I should probably begin with the title, “Grow where you have room.” That came from a throw pillow. It wasn’t just any throw pillow; it was a needlepoint throw pillow on my brother’s bed, and he made it himself in the fifth grade. Lest he rise up and kill me right now, I should add—quickly—that my brother is not one to make needlepoint pillows. This was some sort of art project of his. The pillow said, “Bloom where you are planted, but grow where you have room.”
Over the years, I saw the phrase “Bloom where you are planted” emblazoned on bric-a-brac all over the place, but never more than that. It bothered me. Finally, sometime after I graduated from college, I mentioned to Jody that I never saw the “Grow where you have room” other than on his pillow. He shrugged and said, “That’s because I made it up.”
He made it up, and now I’ve stolen it. It has become something of a mantra in my life. It was in the back of my mind when I up and changed schools my senior year of high school. I thought of it when I very abruptly moved to Nashville to go to college. It certainly ran through my mind when, for no apparent reason, I made a career out of landscaping for more than a dozen years, and it wasn’t any less present with me when I left landscaping and went back to school so that music could make an honest woman of me.
While I was in landscaping, I first started to realize just how many agricultural references Jesus made. (Think about it for a minute. There are a bunch of them. Maybe I’ll elaborate on them one day.) Even though we are not as much an agricultural society, the metaphors still hold. We still understand plants.
We understand roots. We know that we need sun and water, and that even in the harshest environments plants have their seasons. They put off fruit for a season, and they go dormant for others. Flowers bloom and fade.

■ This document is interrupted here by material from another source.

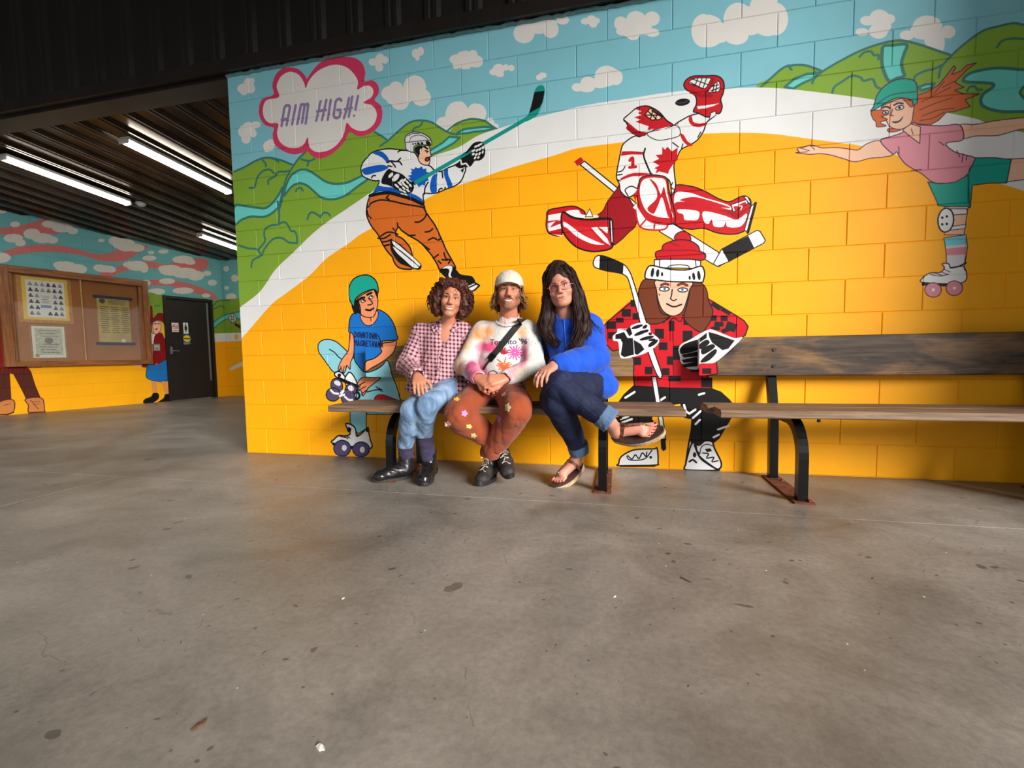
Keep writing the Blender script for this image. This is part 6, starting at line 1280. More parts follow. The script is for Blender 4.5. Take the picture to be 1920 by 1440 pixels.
for i in range(N_):
    a, b = 2 * math.pi * i / N_, 2 * math.pi * (i + 1) / N_
    ring.disc([LMX @ Vector((cc[0] + r * math.cos(t), -D0 - .0035 - .0, cc[1] + r * math.sin(t))) for r, t in ((.036, a), (.048, a), (.048, b), (.036, b))], .001, tuple(LN))
ring.disc([LMX @ Vector((cc[0] + x, -D0 - .0035, cc[1] + z)) for x, z in ((-.034, .026), (-.026, .034), (.034, -.026), (.026, -.034))], .0012, tuple(LN))
ring.build('prohibition_ring', m_red, sg)
MB().box(2.378, 2.43, -D0 - .0055, -D0 - .0045, 1.419, 1.431, mtx=LMX).build('cigarette', m_blk, sg)
MB().box(2.36, 2.447, -D0 - .0045, -D0 - .0035, 1.342, 1.358, mtx=LMX).build('caption', m_red, sg)
sg = plate('washroom_sign', 2.545, 2.632, 1.297, 1.512, D0, .003, m_paper, "white women's washroom sign with black figure on the dark door", 'sign')
cx = 2.588
lw_shape(circ(cx, 1.48, .013), D0 + .0032, .001, 'figure_head', m_blk, sg)
lw_shape([(cx - .012, 1.462), (cx + .012, 1.462), (cx + .026, 1.40), (cx + .018, 1.395), (cx + .026, 1.365), (cx + .008, 1.365), (cx + .007, 1.318), (cx - .007, 1.318), (cx - .008, 1.365), (cx - .026, 1.365), (cx - .018, 1.395), (cx - .026, 1.40)], D0 + .0032, .001, 'figure_body', m_blk, sg)
sg = plate('notice_sign', 2.528, 2.666, 1.085, 1.285, D0, .003, M('sign_blue', (44, 66, 128), .5, 0, .02), 'blue notice with round yellow panel below the washroom sign', 'sign')
lw_shape(circ(2.597, 1.20, .066, 20), D0 + .0032, .001, 'yellow_disc', M('sign_yellow', (236, 206, 30), .5, 0, .02), sg)
MB().box(2.535, 2.659, -D0 - .0055, -D0 - .0044, 1.19, 1.208, mtx=LMX).build('dark_band', m_blk, sg)
for i in range(3): MB().box(2.54, 2.654 - .02 * i, -D0 - .0045, -D0 - .0035, 1.115 - i * .012, 1.119 - i * .012, mtx=LMX).build('text_line', m_paper, sg)
t_ = plate('wall_control_box', 2.0, 2.105, .958, 1.086, .0, .035, M('grey_plastic', (120, 118, 112), .5), 'small grey control box mounted on wall beside the notice case', 'control box')
MB().box(2.012, 2.093, -.0362, -.035, .975, 1.07, mtx=LMX).build('face_plate', M('pale_grey_plastic', (168, 168, 160), .45), t_)
MB().box(2.03, 2.075, -.0372, -.0362, 1.0, 1.012, mtx=LMX).build('marking', m_blk, t_)

# glazed notice case
def wood_nodes(t, p, along, cols, sc=1.0):
    sv = [16.0 * sc] * 3; sv[along] = 1.1 * sc
    a = t.noise(t.scale(p, tuple(sv)), 2.0, 6, .62, .8); b = t.noise(t.scale(p, (1.3, 1.3, 3.2)), 1.8, 4, .6, .5); sv2 = [120.] * 3; sv2[along] = 5.
    f_ = t.noise(t.scale(p, tuple(sv2)), 1.0, 3, .6)
    c = t.ramp(a, [(.28, cols[0]), (.5, cols[1]), (.72, cols[2])])
    c = t.mix(t.ramp(b, [(.45, (0, 0, 0)), (.74, (1, 1, 1))]), c, t.mix(.65, c, cols[3]))
    return t.mix(.5, c, t.ramp(f_, [(.32, (.45, .43, .41)), (.6, (1.08, 1.08, 1.08))]), 'MULTIPLY'), f_
def wood(name, rgbs, along=0, rough=.55, sc=1.0):
    t = NT(name); p = t.obj(); c, f_ = wood_nodes(t, p, along, [srgb(q) for q in rgbs], sc); t.base(c); t.set(rough); t.bump(f_, .35, .002)
    return t.m
m_oak_h = wood('oak_rail', [(104, 58, 26), (150, 92, 46), (176, 116, 62), (120, 70, 34)], 0, .4)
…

We are not much different. We need sun and shade, water and drainage, productivity and dormancy. We are predictable in a lot of ways.
We are adaptable, too. When I first started landscaping, I saw a dogwood tree alongside a driveway. One branch was covered in blooms, while the rest of the tree had hardly any blooms. I went closer to look and realized that the blooming branch was almost completely broken off from the trunk. My supervisor explained that the tree knew that it was injured, and that it was trying its best to put off as many blooms as it could before the branch died. It was blooming where it was planted.
But we see even more resilient examples—plants that completely change shape to reach the sun, trees that grow around fences, vines that break down brick and stone, and flowers that bloom in the dead of winter.
This is what I’m writing about. This is not a story about plants, but a story about growing wherever we have room.
(Along those lines, I ask that you bear with me and grow with me as I format this blog.)
You helped me bloom in Nashville, helped Landen grow where there was room in ATL and enriched (plant fertilizer metaphor) our family with your love.
t
Easy with the fertilizer metaphors! Y’all certainly cultivated my heart when I was transplanted in Nashville, too. Love you.
“I read and sigh, and wish I were a tree—
For sure then I would grow
To fruit or shade; at least some bird would trust
Her household to me, and I would be just.” –George Herbert
With certainty you will plant many ideas here, my friend. Bon voyage!
You always are ready with some good words–thank you, neighbor!
Great start, Leanne! Good for you.
Yay! I’m so glad you’ve got your blog up and running!! Can’t wait to read more…
Wow, you have some amazing thoughts
I loved it!! Can’t wait to read more!!!
I am so glad to see you start this Leanne. I really loved your first page and will be an avid reader of your blog. You are truly such a gifted writer….thank you for sharing this gift with the world! Keep it up!
Good!
Dear friend,
A wonderful start and congrats on the Blog! You are a dear friend, and I would be a “dwarf plant” in many ways if not for your friendship, thoughtful care for my family/me, and your insight into all things human and cultural. I am ever grateful to God for you and hope that your words will inspire, bring conviction, and humble us that have not your gifts of writing, intellect, and personal insight. Your God is Mighty, and Good.